Cryptocurrency exchange services provider Kraken has officially acquired regulated futures trading startup Crypto Facilities in an undisclosed deal valued at least $100 million.
Announced Monday, the “nine-figure” acquisition, the largest seen in the industry so far in 2019, will enable Kraken customers to trade spot, as well as open positions offering exposure to the future price movements of cryptocurrencies, all through a unified trading interface.
As such, Kraken CEO Jesse Powell framed the merger as one that would “massively accelerate” his company’s roadmap, enabling the San Francisco-based startup to sidestep years of efforts to obtain the licenses and approvals necessary to offer a competing service in Europe.
Founded in 2014, Crypto Facilities is registered with the U.K. Financial Conduct Authority (FCA), and the deal was approved by the regulator, the parties involved said.
In addition to offering cash-settled futures trading for bitcoin, bitcoin cash, XRP, litecoin and ether trading pairs, Crypto Facilities notably provides data to the CME CF Bitcoin Reference Rate, an index created in collaboration with CME Group and that powers that entity’s U.S. futures offering, a relationship that will continue following the acquisition.
Powell told CoinDesk:
“The deal brings our total developer team to over 100, and will accelerate Crypto Facilities by enabling us to add more assets. We plan to launch more contracts in the medium-term and Kraken also has plans to launch more assets.”

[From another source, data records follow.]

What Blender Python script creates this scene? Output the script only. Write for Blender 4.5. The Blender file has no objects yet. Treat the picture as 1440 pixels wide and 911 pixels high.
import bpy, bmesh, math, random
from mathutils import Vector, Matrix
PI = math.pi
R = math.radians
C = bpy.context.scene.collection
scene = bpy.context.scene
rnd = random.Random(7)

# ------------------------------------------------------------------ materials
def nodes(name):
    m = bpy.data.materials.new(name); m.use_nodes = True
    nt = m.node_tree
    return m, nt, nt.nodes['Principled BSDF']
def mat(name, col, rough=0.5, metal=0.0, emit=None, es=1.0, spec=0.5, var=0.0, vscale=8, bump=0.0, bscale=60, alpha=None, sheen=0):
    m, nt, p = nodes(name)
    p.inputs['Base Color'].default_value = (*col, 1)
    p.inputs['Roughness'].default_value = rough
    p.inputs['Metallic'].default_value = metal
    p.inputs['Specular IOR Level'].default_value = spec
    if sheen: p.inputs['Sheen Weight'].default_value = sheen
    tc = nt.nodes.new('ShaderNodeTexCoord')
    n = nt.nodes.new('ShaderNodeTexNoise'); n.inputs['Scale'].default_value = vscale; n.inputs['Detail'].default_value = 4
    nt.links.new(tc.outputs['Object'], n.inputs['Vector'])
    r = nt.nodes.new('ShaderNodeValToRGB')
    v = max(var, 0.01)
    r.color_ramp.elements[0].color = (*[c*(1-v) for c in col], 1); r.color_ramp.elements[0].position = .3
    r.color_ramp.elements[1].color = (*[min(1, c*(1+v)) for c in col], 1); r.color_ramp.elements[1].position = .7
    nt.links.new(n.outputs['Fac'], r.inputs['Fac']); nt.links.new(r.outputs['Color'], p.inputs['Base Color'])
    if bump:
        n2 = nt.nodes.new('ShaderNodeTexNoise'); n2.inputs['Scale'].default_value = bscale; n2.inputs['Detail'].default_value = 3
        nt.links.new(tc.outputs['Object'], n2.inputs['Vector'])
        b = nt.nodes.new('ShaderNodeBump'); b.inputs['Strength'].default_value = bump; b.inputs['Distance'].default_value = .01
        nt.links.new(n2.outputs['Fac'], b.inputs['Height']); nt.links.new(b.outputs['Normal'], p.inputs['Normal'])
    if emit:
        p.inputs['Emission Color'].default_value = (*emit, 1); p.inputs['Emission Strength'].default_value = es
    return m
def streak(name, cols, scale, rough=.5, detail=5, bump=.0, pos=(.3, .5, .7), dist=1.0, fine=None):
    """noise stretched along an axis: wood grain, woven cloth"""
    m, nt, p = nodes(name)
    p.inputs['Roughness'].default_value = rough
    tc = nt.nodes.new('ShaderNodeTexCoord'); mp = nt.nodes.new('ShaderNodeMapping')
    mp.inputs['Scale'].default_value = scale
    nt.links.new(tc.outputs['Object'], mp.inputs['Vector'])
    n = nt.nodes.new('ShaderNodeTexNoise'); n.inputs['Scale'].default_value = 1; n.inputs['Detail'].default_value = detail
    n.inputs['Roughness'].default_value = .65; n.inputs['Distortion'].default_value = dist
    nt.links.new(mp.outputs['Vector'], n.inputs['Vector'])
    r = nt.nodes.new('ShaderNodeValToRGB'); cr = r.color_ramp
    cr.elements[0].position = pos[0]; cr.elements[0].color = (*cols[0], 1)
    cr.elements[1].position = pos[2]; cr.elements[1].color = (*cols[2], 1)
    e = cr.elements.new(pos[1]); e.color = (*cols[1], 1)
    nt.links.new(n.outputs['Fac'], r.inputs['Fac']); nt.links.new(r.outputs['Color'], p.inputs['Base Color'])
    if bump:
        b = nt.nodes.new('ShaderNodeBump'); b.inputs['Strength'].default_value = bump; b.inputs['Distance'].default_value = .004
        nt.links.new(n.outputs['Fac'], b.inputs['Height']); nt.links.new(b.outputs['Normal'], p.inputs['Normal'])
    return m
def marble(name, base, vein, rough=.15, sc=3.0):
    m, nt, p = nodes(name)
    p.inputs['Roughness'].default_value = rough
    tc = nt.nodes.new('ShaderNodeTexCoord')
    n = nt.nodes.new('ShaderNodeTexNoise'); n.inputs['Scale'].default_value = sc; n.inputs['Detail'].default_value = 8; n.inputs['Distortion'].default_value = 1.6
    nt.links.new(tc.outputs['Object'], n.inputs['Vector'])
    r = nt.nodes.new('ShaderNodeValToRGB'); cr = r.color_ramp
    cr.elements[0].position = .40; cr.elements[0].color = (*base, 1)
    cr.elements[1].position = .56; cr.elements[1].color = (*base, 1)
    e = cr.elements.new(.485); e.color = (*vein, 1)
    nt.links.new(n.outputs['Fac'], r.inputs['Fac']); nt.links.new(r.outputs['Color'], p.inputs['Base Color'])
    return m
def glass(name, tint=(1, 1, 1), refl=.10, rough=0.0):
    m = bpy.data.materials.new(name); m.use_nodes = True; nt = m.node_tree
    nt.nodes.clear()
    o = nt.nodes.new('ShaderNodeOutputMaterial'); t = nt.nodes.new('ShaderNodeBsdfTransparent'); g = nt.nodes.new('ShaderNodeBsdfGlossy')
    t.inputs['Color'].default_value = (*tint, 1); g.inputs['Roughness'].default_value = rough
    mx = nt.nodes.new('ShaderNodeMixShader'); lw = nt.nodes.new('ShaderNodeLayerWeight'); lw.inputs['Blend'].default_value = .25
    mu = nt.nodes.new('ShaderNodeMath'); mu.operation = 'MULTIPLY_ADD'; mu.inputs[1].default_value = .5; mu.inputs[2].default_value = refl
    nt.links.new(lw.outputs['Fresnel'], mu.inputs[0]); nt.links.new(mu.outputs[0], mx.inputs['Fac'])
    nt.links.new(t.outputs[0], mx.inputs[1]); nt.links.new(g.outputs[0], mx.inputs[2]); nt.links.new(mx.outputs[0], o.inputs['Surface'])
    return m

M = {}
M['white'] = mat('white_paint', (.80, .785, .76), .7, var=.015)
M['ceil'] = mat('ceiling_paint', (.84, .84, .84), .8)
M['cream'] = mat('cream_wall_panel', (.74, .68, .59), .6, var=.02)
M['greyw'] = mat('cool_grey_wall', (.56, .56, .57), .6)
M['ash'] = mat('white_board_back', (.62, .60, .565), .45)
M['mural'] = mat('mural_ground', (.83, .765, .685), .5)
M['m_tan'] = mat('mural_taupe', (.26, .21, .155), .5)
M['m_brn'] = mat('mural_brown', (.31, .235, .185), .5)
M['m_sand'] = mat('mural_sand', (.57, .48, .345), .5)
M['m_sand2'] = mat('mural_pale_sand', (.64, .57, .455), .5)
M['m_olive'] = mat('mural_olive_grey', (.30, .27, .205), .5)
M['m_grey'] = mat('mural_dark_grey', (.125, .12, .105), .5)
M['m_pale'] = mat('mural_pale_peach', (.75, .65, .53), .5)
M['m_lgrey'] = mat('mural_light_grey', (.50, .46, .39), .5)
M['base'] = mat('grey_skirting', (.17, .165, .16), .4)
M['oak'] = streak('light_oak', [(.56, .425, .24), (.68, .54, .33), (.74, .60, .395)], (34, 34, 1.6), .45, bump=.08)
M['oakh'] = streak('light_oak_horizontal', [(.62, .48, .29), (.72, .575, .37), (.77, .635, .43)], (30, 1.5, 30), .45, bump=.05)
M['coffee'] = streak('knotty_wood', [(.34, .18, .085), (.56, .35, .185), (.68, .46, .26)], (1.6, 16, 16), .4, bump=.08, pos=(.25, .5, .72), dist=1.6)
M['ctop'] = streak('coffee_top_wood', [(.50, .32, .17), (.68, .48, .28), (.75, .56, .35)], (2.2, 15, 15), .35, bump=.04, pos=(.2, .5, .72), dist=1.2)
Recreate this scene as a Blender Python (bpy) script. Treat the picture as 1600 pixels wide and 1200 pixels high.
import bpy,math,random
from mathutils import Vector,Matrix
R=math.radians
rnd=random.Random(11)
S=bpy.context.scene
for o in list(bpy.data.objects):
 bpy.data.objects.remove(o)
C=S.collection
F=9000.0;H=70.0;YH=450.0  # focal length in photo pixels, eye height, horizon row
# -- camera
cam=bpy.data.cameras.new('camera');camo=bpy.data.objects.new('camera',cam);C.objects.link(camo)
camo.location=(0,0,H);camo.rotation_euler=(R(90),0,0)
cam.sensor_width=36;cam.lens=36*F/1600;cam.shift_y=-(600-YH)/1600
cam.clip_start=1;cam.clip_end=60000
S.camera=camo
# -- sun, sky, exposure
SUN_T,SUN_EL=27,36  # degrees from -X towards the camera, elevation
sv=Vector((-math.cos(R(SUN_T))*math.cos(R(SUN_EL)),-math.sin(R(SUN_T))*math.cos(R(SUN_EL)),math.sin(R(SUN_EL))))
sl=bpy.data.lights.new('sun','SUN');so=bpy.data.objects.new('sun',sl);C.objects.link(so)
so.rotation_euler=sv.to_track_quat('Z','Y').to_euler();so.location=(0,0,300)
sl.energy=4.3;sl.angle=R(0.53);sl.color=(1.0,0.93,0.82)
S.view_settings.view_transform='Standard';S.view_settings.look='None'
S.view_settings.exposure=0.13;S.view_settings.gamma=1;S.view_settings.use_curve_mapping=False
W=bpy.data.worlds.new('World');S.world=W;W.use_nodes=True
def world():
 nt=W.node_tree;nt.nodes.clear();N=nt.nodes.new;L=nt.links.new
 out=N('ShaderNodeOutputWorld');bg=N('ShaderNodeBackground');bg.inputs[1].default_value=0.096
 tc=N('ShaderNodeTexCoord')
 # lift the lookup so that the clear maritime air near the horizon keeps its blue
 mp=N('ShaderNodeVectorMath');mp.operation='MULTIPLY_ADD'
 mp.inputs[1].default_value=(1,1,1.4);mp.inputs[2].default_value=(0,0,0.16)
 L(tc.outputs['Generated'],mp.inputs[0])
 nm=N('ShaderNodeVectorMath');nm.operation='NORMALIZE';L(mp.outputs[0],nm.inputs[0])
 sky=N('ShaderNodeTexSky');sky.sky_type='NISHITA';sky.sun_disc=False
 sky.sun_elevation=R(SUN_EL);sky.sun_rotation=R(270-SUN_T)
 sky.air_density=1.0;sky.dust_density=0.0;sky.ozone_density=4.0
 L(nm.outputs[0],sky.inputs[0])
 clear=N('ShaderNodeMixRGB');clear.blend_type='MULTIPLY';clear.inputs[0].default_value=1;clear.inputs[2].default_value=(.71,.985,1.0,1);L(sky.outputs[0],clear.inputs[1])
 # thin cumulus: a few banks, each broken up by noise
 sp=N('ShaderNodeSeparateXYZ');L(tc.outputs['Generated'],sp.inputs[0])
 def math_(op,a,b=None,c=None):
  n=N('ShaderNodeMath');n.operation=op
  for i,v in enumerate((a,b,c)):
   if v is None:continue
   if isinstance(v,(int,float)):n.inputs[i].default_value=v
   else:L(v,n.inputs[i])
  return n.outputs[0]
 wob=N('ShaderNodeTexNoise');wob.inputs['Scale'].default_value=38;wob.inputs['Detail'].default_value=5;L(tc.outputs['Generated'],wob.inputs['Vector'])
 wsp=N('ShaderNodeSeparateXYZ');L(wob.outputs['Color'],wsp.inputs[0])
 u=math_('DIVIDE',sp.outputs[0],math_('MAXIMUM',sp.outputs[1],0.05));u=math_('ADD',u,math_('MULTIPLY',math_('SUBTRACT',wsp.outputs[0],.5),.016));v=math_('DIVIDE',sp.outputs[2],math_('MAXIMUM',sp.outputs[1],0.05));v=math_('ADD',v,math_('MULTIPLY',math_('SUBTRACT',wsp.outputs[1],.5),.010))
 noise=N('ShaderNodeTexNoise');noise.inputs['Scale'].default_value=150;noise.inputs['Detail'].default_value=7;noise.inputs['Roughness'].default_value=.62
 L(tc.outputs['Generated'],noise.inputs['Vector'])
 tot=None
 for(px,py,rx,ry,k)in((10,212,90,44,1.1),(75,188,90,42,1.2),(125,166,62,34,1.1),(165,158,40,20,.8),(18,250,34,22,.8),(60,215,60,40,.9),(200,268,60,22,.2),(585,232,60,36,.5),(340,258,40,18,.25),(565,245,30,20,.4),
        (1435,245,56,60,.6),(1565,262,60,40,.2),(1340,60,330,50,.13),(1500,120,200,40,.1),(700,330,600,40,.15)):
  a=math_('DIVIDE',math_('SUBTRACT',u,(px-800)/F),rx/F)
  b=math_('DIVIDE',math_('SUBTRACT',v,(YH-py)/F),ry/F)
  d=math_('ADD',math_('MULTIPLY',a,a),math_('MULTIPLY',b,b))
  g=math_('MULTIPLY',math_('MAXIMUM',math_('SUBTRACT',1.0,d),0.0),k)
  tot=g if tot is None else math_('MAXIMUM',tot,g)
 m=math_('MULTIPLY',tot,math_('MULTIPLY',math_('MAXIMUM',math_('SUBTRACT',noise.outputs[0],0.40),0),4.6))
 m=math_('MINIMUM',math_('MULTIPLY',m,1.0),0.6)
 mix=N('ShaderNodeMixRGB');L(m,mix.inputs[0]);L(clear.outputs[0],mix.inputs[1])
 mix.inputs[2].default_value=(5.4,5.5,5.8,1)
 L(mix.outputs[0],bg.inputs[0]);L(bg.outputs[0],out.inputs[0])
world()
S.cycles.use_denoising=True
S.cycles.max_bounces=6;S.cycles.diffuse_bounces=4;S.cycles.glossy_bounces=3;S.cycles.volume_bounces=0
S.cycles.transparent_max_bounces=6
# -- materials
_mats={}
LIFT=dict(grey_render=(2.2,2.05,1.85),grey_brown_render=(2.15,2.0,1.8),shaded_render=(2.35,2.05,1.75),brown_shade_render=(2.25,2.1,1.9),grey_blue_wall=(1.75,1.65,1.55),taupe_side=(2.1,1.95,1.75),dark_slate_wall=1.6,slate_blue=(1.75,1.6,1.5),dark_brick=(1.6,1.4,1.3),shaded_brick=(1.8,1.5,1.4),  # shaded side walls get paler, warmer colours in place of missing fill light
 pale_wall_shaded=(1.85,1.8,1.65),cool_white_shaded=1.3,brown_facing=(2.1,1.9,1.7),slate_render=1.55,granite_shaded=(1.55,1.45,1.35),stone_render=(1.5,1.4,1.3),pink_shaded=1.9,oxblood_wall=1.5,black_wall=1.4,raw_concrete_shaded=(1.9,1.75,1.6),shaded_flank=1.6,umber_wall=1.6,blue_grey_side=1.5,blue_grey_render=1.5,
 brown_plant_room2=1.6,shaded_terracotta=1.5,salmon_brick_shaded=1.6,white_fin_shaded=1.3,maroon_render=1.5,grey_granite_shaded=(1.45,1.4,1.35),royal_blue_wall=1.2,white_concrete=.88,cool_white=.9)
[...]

Crypto Facilities CEO Timo Schlaefer will continue on at Kraken following the exit, retaining his title of CEO. The firm will remain an independent entity within the larger Kraken Group, the exchange’s umbrella company. Further, the subsidiary overseeing the index will also remain a separate entity within the larger framework of entities.
All 25 Crypto Facilities employees, Schlaefer said, will continue on with the company.
Looking forward, Powell added that he hopes the merger will help Kraken better compete within an increasingly competitive global exchange landscape. “The objective we have is to build the most liquid futures exchange,” he said.
Powell and Schlaefer also stressed the benefits futures trading would bring for customers, as they will now be able to trade futures on nights and weekends, extending beyond the 9-to-5 trading hours of current U.S.-based offerings.
“You can margin in real time, you don’t have to provision for gap risk overnight or over the weekends, you can take less margin which is more capital efficient,” Schlaefer said.
Stepping back, Powell framed the acquisition as one that aligns with Kraken’s desire to stay tightly focused on the needs of exchange customers, a select group of which the company is now courting as part of its next major fundraising.
Toward this, Powell voiced his aspiration that he’d like to continue the strategy, avoiding taking on additional venture capital and instead aligning financially with its user base.
Said Powell:
“The reasons to not do more VC is that we don’t really need the money, and longer term it makes sense for the business to be majority owned by the users. We’d eventually like to have our interests aligned with users.”
According to Kraken, the funding round, which would value the company at $4 billion, is set to close within weeks. Still ongoing, Powell said, is an effort to see if smaller exchange traders, those with less than $100,000 to allocate, could be allowed into the round in some way.
Even if the funding is yet to close, however, the reason for the financing is more certain, with Powell indicating a desire to use the money to complete additional acquisitions, estimating one to two more deals could take place over the course of 2019.
Future acquisitions could add to the exchange’s user base or product offerings.
Notably, the completed merger comes at a time when Kraken is also in the midst of a wider overhaul of its existing user interface, an initial version of which was released last week.
In conversation, Powell also spoke in more detail about how he believes the merger will position Kraken in what over the past few years has become a more competitive market for companies that provide consumers with the means to buy and sell cryptocurrencies.
In addition to exchanges like Kraken, in which users can buy and sell such assets for fiat currencies, Powell noted the development of platforms like Binance that have grown more quickly by sidestepping interactions with regulators.
“They’re not in the U.S., they’re not dealing with regulation, they’re not hooked up with banks,” Powell said of the difference between the firms.
More appropriate competitors, Powell suggested would be Luxembourg-based Bitstamp and Coinbase, the latter of which, while based in the U.S. has expanded services in Europe. (Kraken will not allow U.S. exchange users to engage in futures trading.)
Still, Powell expects the product, the only available futures offering for cryptocurrencies currently in Europe, to help Kraken continue to differentiate from the pack.
Powell concluded:
“Right now there isn’t anything else. In Europe, we are the only regulated platform for derivatives and we’re not aware of anything in the pipeline.”